Tragically, the wild Apache’s circumstances in those years sound very similar to those of Ishi, the last “wild” Indian in California (see my review): a life of meagre subsistence augmented by theft and rustling; hiding in the mountains, always vigilant, always on the run…an ever-diminishing band headed for extinction. Toward the end of his short life, Grenville Goodwin and Morris Opler, another anthropologist communicated about a plan to save the remnants of the Sierra Madre Apache but nothing ever came of it.

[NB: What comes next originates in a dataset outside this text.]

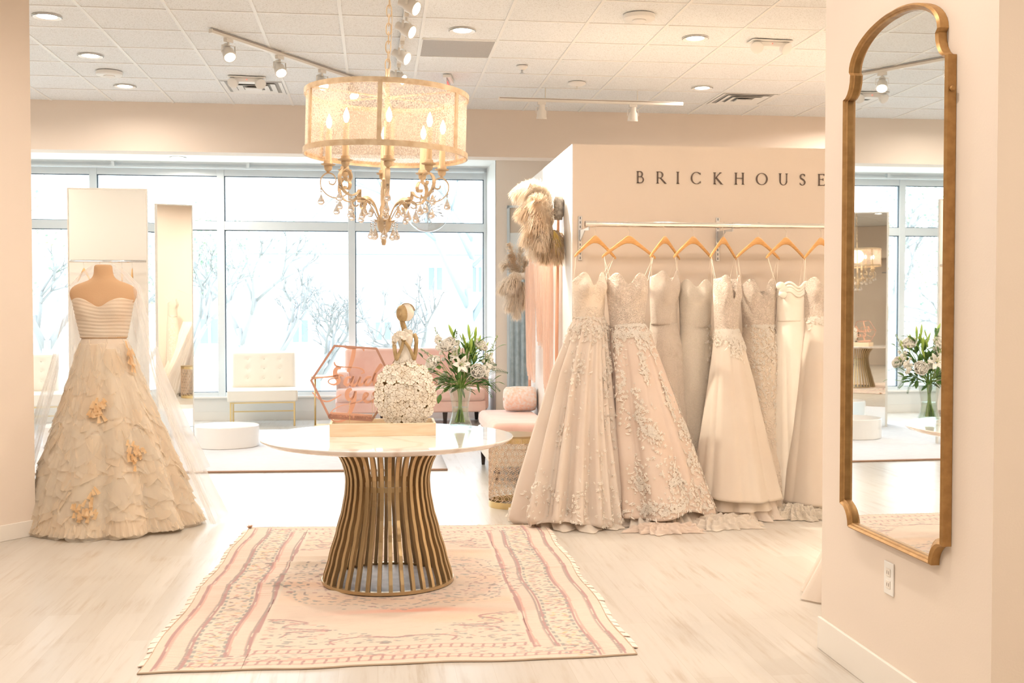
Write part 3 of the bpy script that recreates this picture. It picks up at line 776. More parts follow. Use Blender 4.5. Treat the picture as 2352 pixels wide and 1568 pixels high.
word('letter_I', [S((790, 795, 2), (794, 800, 2), (806, 802, 3), (818, 801, 2.5), (828, 800, 3), (834, 803, 3), (835, 808, 2)), S((814, 800, 6), (811, 820, 7), (806, 838, 6), (800, 855, 5)),
          S((769, 832, 2), (772, 840, 3), (782, 843, 2.5), (800, 844, 2), (820, 845, 2.5), (833, 850, 3), (836, 858, 2))])
word('word_said', [
    S((716, 873, 1.5), (730, 868, 2), (750, 866, 2.5), (768, 864, 3), (782, 862, 3.5), (790, 864, 2)),
    S((784, 846, 4), (776, 846, 6), (771, 853, 7), (772, 863, 8), (778, 872, 8), (776, 880, 5), (767, 883, 3), (758, 880, 2), (756, 875, 2), (762, 870, 2), (778, 868, 2)),
    S((806, 866, 3), (797, 869, 5), (793, 880, 6), (799, 884, 4), (807, 876, 3), (812, 864, 3), (808, 880, 5), (811, 886, 5), (819, 880, 3), (828, 866, 3.5), (824, 878, 5), (826, 884, 5), (834, 880, 3), (841, 871, 2)),
    S((852, 866, 3), (843, 868, 5), (838, 878, 6), (843, 884, 4), (852, 876, 3), (860, 858, 4), (872, 842, 7), (876, 838, 5)),
    S((862, 858, 5), (857, 872, 6), (861, 884, 5), (869, 880, 2)), S((831, 856, 4), (832, 859, 4))])
word('word_yes', [
    S((745, 921, 1.5), (758, 920, 2.5), (772, 913, 2), (785, 905, 2)), S((720, 900, 1.5), (735, 915, 2), (752, 921, 2)),
    S((808, 893, 4), (800, 897, 7), (797, 907, 7), (801, 916, 6), (810, 912, 3), (816, 898, 4), (812, 920, 8), (806, 940, 7), (797, 956, 6), (786, 964, 4), (774, 966, 2.5), (764, 962, 2), (760, 952, 2), (766, 940, 1.5), (785, 930, 1.5), (806, 926, 1.5), (826, 921, 2)),
    S((826, 921, 2), (838, 914, 3), (844, 905, 4), (838, 903, 4), (835, 914, 6), (841, 922, 5), (852, 920, 3), (862, 912, 2)),
    S((862, 900, 4), (857, 904, 5), (863, 913, 6), (860, 921, 5), (853, 922, 3))])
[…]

In sum, Apaches at War and Peace is definitely a specialized academic work for those interested in the dynamics of geographical and cultural frontiers in general and the shifting Spanish/Mexican-Apache-Anglo American frontier of the 18th-early 19th C in particular. The Apache Diaries is probably of more interest to the general reader, with the personal angle of the quest by the son for a closer relationship with his long-dead father by following in his footsteps across the southwest and into the Sierra Madre. Its chronicle of the (near?) extinction of the last of the “wild” Apaches is as compelling as it is tragic.
One minor annoyance in the Goodwin book that the editors should of caught is the consistent misspelling of Pinos Altos (New Mexico) as Piños Altos.